start DATA SHOWN

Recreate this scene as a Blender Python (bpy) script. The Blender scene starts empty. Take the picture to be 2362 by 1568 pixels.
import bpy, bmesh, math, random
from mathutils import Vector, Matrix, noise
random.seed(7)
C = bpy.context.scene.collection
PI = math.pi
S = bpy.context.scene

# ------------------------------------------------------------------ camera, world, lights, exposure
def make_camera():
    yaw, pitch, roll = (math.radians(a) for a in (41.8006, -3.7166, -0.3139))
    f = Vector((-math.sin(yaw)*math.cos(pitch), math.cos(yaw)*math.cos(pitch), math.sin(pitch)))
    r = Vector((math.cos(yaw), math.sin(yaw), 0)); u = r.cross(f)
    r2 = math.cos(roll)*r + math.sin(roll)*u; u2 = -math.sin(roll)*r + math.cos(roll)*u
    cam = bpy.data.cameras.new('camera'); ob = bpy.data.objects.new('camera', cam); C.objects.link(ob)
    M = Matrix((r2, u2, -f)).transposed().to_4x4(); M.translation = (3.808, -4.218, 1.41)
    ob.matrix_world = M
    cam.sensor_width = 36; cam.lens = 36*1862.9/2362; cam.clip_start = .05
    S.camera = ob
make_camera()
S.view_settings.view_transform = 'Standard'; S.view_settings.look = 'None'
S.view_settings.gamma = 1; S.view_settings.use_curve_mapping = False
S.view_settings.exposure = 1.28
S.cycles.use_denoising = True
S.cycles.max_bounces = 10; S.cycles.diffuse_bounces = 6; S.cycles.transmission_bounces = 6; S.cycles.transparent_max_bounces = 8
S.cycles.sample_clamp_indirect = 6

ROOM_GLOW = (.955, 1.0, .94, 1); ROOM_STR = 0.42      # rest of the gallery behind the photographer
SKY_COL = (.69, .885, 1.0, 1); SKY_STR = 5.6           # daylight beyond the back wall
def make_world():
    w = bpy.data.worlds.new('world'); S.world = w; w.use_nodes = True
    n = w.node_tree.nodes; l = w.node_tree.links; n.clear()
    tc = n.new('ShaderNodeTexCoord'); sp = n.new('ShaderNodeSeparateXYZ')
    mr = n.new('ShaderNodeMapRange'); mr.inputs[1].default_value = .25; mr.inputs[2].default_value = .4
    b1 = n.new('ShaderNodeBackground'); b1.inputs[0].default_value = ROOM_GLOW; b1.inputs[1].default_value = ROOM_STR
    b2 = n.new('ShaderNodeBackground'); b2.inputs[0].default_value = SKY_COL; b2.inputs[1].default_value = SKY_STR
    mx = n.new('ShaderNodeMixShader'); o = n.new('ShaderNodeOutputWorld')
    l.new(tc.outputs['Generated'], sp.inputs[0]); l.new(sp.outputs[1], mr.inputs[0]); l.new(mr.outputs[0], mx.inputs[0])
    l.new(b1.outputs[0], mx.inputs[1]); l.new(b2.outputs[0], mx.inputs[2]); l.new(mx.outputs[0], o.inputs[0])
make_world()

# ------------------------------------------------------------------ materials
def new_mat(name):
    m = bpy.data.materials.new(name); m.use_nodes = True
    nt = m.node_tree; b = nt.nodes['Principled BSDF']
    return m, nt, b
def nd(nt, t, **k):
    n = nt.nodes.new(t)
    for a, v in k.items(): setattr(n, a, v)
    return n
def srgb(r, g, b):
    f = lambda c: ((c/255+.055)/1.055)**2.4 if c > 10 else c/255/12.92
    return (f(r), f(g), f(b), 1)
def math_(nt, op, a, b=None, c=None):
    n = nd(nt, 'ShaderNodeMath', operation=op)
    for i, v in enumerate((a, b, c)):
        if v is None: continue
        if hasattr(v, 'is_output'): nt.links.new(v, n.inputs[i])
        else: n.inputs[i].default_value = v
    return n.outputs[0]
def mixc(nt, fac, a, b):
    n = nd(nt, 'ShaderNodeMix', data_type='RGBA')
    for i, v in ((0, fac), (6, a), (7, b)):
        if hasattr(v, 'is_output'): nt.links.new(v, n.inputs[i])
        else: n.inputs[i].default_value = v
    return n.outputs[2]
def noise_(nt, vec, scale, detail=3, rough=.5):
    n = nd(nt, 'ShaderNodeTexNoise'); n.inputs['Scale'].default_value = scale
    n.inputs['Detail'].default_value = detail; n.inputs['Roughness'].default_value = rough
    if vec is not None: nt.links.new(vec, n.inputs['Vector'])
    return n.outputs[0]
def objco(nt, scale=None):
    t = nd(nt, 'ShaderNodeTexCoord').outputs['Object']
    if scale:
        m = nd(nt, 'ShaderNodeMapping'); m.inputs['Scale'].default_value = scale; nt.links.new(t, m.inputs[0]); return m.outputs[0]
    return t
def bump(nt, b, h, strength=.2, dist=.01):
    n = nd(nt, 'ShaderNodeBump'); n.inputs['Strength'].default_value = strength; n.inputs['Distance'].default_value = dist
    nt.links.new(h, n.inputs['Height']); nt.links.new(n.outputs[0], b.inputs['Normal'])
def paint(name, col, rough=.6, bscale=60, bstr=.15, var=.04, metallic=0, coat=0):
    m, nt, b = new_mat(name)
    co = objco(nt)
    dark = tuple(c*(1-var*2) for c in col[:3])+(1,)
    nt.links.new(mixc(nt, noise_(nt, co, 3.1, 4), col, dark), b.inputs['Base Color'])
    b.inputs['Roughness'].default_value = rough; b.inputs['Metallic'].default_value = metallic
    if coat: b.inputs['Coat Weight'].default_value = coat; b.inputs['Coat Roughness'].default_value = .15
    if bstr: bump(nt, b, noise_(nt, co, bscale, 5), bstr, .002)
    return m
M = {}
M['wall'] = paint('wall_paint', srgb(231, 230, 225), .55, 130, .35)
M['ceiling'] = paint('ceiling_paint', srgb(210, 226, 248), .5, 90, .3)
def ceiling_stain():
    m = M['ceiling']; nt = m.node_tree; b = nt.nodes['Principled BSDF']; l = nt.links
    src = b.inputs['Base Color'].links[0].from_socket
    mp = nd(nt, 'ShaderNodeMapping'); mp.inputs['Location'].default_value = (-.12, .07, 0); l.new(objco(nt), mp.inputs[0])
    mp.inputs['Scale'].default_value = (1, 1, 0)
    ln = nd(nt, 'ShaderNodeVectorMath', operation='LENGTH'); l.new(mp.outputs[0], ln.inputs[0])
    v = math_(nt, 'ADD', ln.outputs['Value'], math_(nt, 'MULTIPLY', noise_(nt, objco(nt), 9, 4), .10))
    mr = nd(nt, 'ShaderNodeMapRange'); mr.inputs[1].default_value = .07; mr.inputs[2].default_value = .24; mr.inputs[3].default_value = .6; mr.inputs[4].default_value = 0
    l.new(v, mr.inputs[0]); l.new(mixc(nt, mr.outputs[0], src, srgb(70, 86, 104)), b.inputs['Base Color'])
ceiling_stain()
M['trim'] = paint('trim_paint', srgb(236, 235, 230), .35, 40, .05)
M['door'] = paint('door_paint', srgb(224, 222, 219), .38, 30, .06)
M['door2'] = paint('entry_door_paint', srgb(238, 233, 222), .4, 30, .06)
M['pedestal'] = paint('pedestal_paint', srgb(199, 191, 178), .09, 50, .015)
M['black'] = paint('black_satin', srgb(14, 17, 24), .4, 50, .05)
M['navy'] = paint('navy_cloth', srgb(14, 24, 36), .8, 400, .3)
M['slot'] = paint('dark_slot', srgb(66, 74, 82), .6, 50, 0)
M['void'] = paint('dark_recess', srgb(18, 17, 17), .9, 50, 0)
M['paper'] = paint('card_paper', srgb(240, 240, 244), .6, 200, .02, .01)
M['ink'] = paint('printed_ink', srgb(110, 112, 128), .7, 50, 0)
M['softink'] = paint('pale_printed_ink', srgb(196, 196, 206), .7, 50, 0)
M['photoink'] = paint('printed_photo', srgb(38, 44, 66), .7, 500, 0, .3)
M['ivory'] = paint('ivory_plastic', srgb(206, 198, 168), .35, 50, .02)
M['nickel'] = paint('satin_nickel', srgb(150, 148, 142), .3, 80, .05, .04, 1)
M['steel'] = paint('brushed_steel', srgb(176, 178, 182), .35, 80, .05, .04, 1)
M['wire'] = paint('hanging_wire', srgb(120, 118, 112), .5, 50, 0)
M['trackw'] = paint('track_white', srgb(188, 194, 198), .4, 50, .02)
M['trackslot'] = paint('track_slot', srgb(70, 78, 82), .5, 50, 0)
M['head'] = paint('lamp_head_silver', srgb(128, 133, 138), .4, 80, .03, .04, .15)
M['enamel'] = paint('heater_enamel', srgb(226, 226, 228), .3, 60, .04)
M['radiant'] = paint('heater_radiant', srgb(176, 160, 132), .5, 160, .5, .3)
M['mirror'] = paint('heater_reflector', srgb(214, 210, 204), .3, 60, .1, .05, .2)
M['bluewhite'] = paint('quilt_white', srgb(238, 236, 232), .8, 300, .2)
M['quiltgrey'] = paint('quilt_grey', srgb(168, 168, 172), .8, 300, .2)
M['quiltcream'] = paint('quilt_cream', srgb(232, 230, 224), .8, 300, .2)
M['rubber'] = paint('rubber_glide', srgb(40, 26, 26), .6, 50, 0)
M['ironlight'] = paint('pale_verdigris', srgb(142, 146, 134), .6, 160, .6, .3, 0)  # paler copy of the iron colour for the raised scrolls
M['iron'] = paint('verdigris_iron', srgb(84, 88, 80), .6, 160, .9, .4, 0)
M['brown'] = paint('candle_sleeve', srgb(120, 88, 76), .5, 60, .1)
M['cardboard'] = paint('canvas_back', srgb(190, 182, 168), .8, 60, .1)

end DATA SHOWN

PROBLEM STATEMENT. Print, please, the lines from the first line of the material through the line that contains "S = bpy.context.scene", exactly as written and with nothing added.

WRITTEN RESPONSE.
Recreate this scene as a Blender Python (bpy) script. The Blender scene starts empty. Take the picture to be 2362 by 1568 pixels.
import bpy, bmesh, math, random
from mathutils import Vector, Matrix, noise
random.seed(7)
C = bpy.context.scene.collection
PI = math.pi
S = bpy.context.scene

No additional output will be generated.